In the shaky isles the professional pyramid tapers to a point with the almighty All Blacks. In France the feeling for country is no more important than the sense of fierce local identity spawned at myriad clubs concentrated in the southwest. Progress is achieved by a nonchalant shrug and the wide sweep of nuanced negotiation, rather than driven from the top by a single intense focus.

Yes, it is pretty much a 'representative' selection system at every level, but these union's are having to fight for their existence against the regime that is NZR, and are currently going through their own battle, just as France has recently as I understand it. A single focus, ala the French game, might not be the best outcome for rugby as a whole.


For pure theatre, it is a wonderful article so far. I prefer 'Ntamack New Zealand 2022' though.

The young Crusader still struggles to solve the puzzle posed by the shorter, more compact tight-heads at this level but he had no problem at all with Colombe.

It was interesting to listen to Manny during an interview on Maul or Nothing, he citied that after a bit of banter with the All Black's he no longer wanted one of their jersey's after the game. One of those talks was an eye to eye chat with Tamaiti Williams, there appear to be nothing between the lock and prop, just a lot of give and take. I thought TW angled in and caused Taylor to pop a few times, and that NZ were lucky to be rewarded.

f you have a forward of 6ft 8ins and 145kg, and he is not at all disturbed by a dysfunctional set-piece, you are in business.

He talked about the clarity of the leadership that helped alleviate any need for anxiety at the predicaments unfolding before him. The same cannot be said for New Zealand when they had 5 minutes left to retrieve a match winning penalty, I don't believe. Did the team in black have much of a plan at any point in the game? I don't really call an autonomous 10 vehicle they had as innovative. I think Razor needs to go back to the dealer and get a new game driver on that one.

Vaa’i is no match for his power on the ground. Even in reverse, Meafou is like a tractor motoring backwards in low gear, trampling all in its path.

Vaa'i actually stops him in his tracks. He gets what could have been a dubious 'tackle' on him?

A high-level offence will often try to identify and exploit big forwards who can be slower to reload, and therefore vulnerable to two quick plays run at them consecutively.

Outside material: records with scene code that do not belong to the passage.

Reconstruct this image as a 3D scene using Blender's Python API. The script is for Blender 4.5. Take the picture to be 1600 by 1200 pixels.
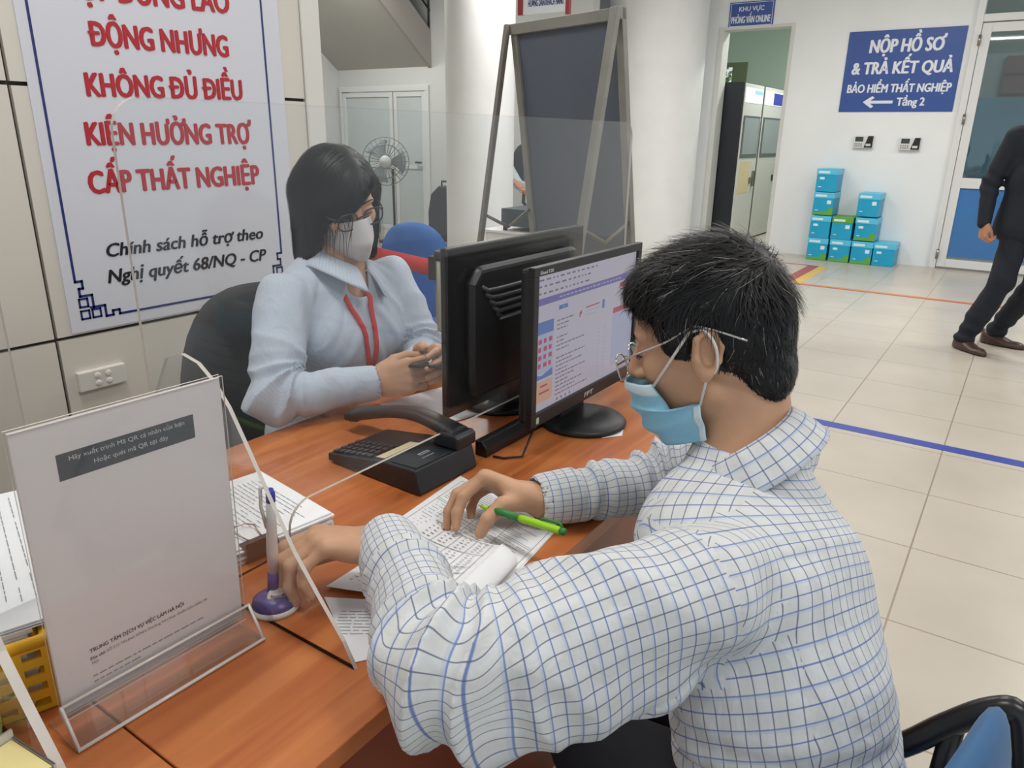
import bpy, math, random
import numpy as np
from mathutils import Vector, Matrix

for o in list(bpy.data.objects):
    bpy.data.objects.remove(o)
SC = bpy.context.scene
COL = SC.collection

# ------------------------------------------------------------------ camera
cam_d = bpy.data.cameras.new('camera')
cam_d.sensor_width = 36.0
cam_d.lens = 1157.8 * 36.0 / 1600.0
cam_d.clip_start = 0.02
cam_d.clip_end = 100
cam = bpy.data.objects.new('camera', cam_d)
COL.objects.link(cam)
_yaw, _pit, _rol = [math.radians(a) for a in (34.028, 18.552, 0.934)]
_f = Vector((-math.sin(_yaw) * math.cos(_pit), math.cos(_yaw) * math.cos(_pit), -math.sin(_pit)))
_r = Vector((math.cos(_yaw), math.sin(_yaw), 0))
_u = _r.cross(_f)
_r2 = _r * math.cos(_rol) + _u * math.sin(_rol)
_u2 = _u * math.cos(_rol) - _r * math.sin(_rol)
cam.matrix_world = Matrix(((_r2.x, _u2.x, -_f.x, 0), (_r2.y, _u2.y, -_f.y, 0), (_r2.z, _u2.z, -_f.z, 1.32), (0, 0, 0, 1)))
SC.camera = cam

# ------------------------------------------------------------------ world, light, exposure
W = bpy.data.worlds.new('world')
SC.world = W
W.use_nodes = True
_bg = W.node_tree.nodes['Background']
_bg.inputs[0].default_value = (0.86, 0.94, 1.0, 1)
_bg.inputs[1].default_value = 0.80
vs = SC.view_settings
vs.view_transform = 'Standard'
vs.look = 'None'
vs.exposure = -0.07
vs.gamma = 1.0
vs.use_curve_mapping = False


def area(name, loc, size, power, color=(1, 1, 1), rot=(0, 0, 0)):
    l = bpy.data.lights.new(name, 'AREA')
    l.shape = 'RECTANGLE'
    l.size, l.size_y = size
    l.energy = power
    l.color = color
    o = bpy.data.objects.new(name, l)
    o.location = loc
    o.rotation_euler = rot
    COL.objects.link(o)
    return o


LAMP_POS = [(-3.6, 2.2), (-1.2, 0.6), (1.2, 0.6), (-1.2, 3.6), (1.2, 3.6), (-3.6, 5.6), (-1.2, 6.8), (1.4, 6.8), (-6.8, 6.4)]
LAMP_W = 27
for _x, _y in LAMP_POS:
    area('ceiling_lamp_light', (_x, _y, 3.24), (1.1, 0.28), LAMP_W * (2.2 if _x < -6 else 1.9 if _y > 5 else 1), (1.0, 0.975, 0.945))


# ------------------------------------------------------------------ material helpers
def lin(c):
    if isinstance(c, str):
        c = [int(c[i:i + 2], 16) / 255 for i in (0, 2, 4)]
    return tuple((v / 12.92 if v <= 0.04045 else ((v + 0.055) / 1.055) ** 2.4) for v in c) + (1,)


MATS = {}


def mat(name, col='808080', rough=0.6, metal=0.0, spec=0.5, emit=None, es=1.0, bump=None, noise=None, sss=0):
    """bump=(scale, strength); noise=(scale, amount) varies the base colour with a noise texture."""
    if name in MATS:
        return MATS[name]
    m = bpy.data.materials.new(name)
    m.use_nodes = True
    nt = m.node_tree
    b = nt.nodes['Principled BSDF']
    c = lin(col)
    b.inputs['Base Color'].default_value = c
    b.inputs['Roughness'].default_value = rough
    b.inputs['Metallic'].default_value = metal
    b.inputs['Specular IOR Level'].default_value = spec
    if sss:
        b.inputs['Subsurface Weight'].default_value = sss
        b.inputs['Subsurface Radius'].default_value = (0.012, 0.005, 0.003)
    if emit:
        b.inputs['Emission Color'].default_value = lin(emit)
        b.inputs['Emission Strength'].default_value = es
    if noise or bump:
        tc = nt.nodes.new('ShaderNodeTexCoord')
    if noise:
        n = nt.nodes.new('ShaderNodeTexNoise')
        n.inputs['Scale'].default_value = noise[0]
        n.inputs['Detail'].default_value = 5
        nt.links.new(tc.outputs['Object'], n.inputs['Vector'])
        r = nt.nodes.new('ShaderNodeValToRGB')
        a = noise[1]
        r.color_ramp.elements[0].position = 0.3
        r.color_ramp.elements[1].position = 0.7
        r.color_ramp.elements[0].color = tuple(v * (1 - a) for v in c[:3]) + (1,)
        r.color_ramp.elements[1].color = tuple(min(1, v * (1 + a)) for v in c[:3]) + (1,)
        nt.links.new(n.outputs['Fac'], r.inputs[0])
        nt.links.new(r.outputs[0], b.inputs['Base Color'])
    if bump:
        n2 = nt.nodes.new('ShaderNodeTexNoise')
        n2.inputs['Scale'].default_value = bump[0]
        n2.inputs['Detail'].default_value = 6
        nt.links.new(tc.outputs['Object'], n2.inputs['Vector'])
        bp = nt.nodes.new('ShaderNodeBump')
        bp.inputs['Strength'].default_value = bump[1]
        bp.inputs['Distance'].default_value = 0.002
        nt.links.new(n2.outputs['Fac'], bp.inputs['Height'])
        nt.links.new(bp.outputs[0], b.inputs['Normal'])
    MATS[name] = m
    return m


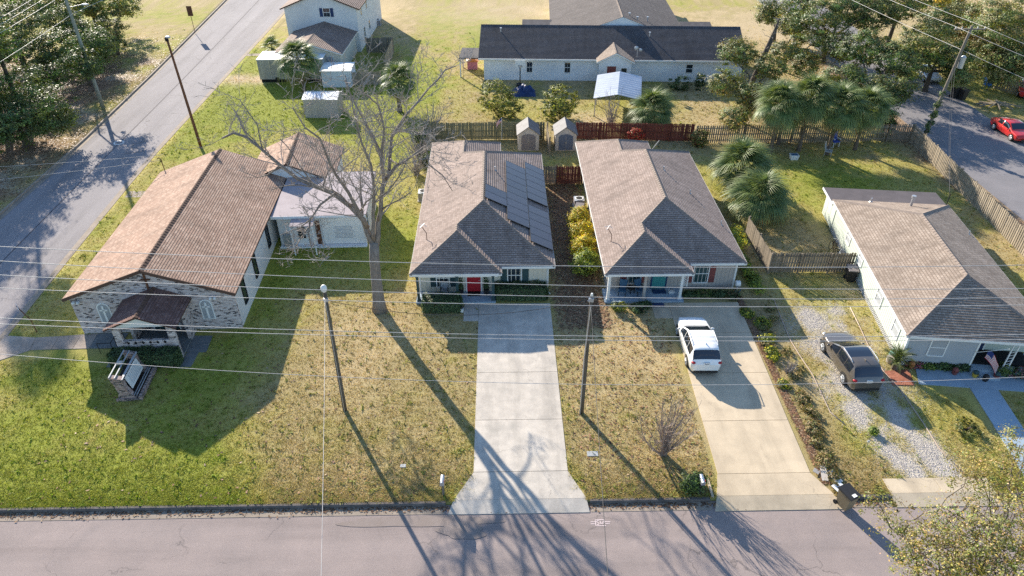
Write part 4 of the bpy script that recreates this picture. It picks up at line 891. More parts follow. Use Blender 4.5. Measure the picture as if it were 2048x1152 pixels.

Yes he was just standing on his haunches wasn't he? He mentioned that in the interview, saying that not only did you just get up and back into the line to find the opposition was already set and running at you they also hit harder than anything he'd experienced in the Top 14. He was referring to New Zealands ultra-physical, burst-based Super style of course, which he was more than a bit surprised about. I don't blame him for being caught out.


He still sent the obstruction back to the repair yard though!

What wouldn’t the New Zealand rugby public give to see the likes of Mauvaka and Meafou up front..

Common now Nick, don't go there! Meafou showed his Toulouse shirt and promptly got his citizenship, New Zealand can't have him, surely?!?


As I have said before with these subjects, really enjoy your enthusiasm for their contribution on the field and I'd love to see more of their shapes running out for Vern Cotter and the like styled teams.